Gravitational waves are faint ripples in space time caused by distant events like collisions between black holes or neutron stars.
These cosmic waves are detected at places like the Advanced Laser Interferometer Gravitational Wave Observatory (LIGO) sites in the United States.
The University of Adelaide’s node of the ARC Centre for Excellence for Gravitational Wave Discovery has made a deformable mirror based on the bimetallic effect where a temperature change is used to achieve mechanical displacement.
“In addition to improving today’s gravitational wave detectors, these new mirrors will also be useful for increasing sensitivity in next generation detectors and allow detection of new sources of gravitational waves,” said research team leader Huy Tuong Cao said.
“Our new mirror provides a large actuation range with great precision.
“The simplicity of the design means it can turn commercially available optics into a deformable mirror without any complicated or expensive equipment. This makes it useful for any system where precise control of beam shape is crucial.”
Cao worked with Aidan Brooks of LIGO to create the new technology as part of a visitor program between the University of Adelaide and LIGO Laboratory, funded by the Australian Research Council and National Science Foundation.
Ground-based gravitational wave detectors use laser light traveling back and forth down an interferometer’s two arms to monitor the distance between mirrors at each arm’s end. Gravitational waves cause a slight but detectable variation in the distance between the mirrors.

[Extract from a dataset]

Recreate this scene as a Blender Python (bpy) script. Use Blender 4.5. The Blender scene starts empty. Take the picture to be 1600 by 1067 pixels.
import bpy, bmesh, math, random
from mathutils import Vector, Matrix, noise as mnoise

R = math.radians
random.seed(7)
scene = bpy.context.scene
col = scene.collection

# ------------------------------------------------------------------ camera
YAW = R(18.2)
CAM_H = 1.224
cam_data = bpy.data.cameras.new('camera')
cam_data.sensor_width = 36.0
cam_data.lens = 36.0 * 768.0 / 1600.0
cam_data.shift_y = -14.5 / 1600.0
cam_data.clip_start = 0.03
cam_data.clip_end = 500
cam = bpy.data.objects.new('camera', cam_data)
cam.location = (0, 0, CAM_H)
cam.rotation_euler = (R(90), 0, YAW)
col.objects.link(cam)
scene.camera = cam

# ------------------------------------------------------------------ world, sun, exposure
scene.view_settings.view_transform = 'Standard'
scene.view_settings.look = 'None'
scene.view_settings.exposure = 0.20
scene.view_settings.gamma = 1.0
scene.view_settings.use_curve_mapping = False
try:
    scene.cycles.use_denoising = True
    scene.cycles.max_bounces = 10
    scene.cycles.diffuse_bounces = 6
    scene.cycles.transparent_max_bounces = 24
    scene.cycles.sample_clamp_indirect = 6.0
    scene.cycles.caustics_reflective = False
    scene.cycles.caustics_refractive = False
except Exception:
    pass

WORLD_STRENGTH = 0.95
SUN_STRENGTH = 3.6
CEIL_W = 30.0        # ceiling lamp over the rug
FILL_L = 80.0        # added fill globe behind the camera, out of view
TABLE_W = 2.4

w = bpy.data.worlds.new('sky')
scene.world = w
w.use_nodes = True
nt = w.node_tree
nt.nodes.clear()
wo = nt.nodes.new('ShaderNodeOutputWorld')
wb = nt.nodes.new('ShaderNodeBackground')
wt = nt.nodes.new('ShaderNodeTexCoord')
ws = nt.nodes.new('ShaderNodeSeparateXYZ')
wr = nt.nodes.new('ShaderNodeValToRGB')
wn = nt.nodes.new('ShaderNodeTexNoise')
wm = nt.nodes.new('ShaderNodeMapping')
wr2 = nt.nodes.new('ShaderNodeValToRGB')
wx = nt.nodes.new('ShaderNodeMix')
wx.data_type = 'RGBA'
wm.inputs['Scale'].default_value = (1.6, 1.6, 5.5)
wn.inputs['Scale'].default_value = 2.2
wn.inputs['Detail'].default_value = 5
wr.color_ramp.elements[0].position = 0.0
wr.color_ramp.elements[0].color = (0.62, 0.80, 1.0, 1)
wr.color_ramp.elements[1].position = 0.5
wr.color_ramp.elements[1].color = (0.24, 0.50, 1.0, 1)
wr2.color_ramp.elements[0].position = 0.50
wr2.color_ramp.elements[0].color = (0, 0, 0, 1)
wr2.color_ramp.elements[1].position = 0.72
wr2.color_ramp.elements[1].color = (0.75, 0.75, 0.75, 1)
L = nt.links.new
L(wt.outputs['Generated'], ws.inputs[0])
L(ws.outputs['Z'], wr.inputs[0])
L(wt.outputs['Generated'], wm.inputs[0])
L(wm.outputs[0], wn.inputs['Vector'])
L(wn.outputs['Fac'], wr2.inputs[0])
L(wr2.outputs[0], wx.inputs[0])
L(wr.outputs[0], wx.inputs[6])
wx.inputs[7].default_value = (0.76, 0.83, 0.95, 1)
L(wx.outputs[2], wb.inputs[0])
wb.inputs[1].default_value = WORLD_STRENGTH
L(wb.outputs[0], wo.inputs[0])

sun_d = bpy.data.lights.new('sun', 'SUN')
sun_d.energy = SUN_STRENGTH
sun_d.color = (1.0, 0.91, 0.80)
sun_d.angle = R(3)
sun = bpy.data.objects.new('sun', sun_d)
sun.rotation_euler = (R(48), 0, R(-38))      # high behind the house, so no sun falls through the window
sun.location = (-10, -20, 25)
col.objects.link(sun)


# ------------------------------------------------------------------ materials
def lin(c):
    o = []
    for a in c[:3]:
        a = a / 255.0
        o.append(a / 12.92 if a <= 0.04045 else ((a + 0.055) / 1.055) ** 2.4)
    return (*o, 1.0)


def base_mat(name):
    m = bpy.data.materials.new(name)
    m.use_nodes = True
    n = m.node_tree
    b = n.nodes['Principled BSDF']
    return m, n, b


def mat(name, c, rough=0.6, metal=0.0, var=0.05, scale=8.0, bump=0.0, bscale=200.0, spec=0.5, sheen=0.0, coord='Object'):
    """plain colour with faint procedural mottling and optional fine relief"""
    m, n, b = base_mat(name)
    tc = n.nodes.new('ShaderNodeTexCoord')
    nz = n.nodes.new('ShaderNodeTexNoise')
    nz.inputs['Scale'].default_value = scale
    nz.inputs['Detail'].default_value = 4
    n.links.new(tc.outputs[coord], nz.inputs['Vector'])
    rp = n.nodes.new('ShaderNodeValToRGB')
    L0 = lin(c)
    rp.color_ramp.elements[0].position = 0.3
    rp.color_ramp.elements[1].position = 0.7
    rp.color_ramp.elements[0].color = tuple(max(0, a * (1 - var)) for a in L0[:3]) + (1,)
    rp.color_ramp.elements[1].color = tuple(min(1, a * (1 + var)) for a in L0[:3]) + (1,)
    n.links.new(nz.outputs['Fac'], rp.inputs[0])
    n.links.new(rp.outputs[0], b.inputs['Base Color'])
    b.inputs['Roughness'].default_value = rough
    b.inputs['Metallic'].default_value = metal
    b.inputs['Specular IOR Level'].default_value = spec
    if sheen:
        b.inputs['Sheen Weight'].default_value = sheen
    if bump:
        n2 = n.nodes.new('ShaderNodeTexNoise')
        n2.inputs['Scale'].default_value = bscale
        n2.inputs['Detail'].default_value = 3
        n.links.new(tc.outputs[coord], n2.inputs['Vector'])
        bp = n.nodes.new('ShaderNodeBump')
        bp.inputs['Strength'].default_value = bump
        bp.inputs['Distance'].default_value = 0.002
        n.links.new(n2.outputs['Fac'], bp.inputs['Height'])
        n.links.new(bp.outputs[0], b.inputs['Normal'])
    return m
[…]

Detecting this tiny change requires extremely precise laser beam steering and shaping, which is accomplished with a deformable mirror.
Deformable mirrors, which are used to shape and control laser light, have a surface made of tiny mirrors that can each be moved, or actuated, to change the overall shape of the mirror.
Most deformable mirrors use thin mirrors to induce large amount of actuation, but these thin mirrors can produce undesirable scattering because they are hard to polish. The researchers designed a new type of deformable mirror using the bimetallic effect by attaching a piece of metal to a glass mirror.
When the two are heated together the metal expands more than the glass, causing the mirror to bend.
The new design not only creates a large amount of precise actuation but is also compact and requires minimum modifications to existing systems.
Both the fused silica mirrors and aluminum plates used to create the deformable mirror are commercially available. To attach the two layers, the researchers carefully selected a bonding adhesive that would maximize actuation.
Cao said the new design has fewer optical surfaces for the laser beam to travel through.
“This reduces light loss caused by scattering or absorption of coatings,” he said.
“We are reaching a point where the precision needed to improve the sensitivity of gravitational wave detectors is beyond what can be accomplished with the fabrication techniques used to make deformable mirrors.”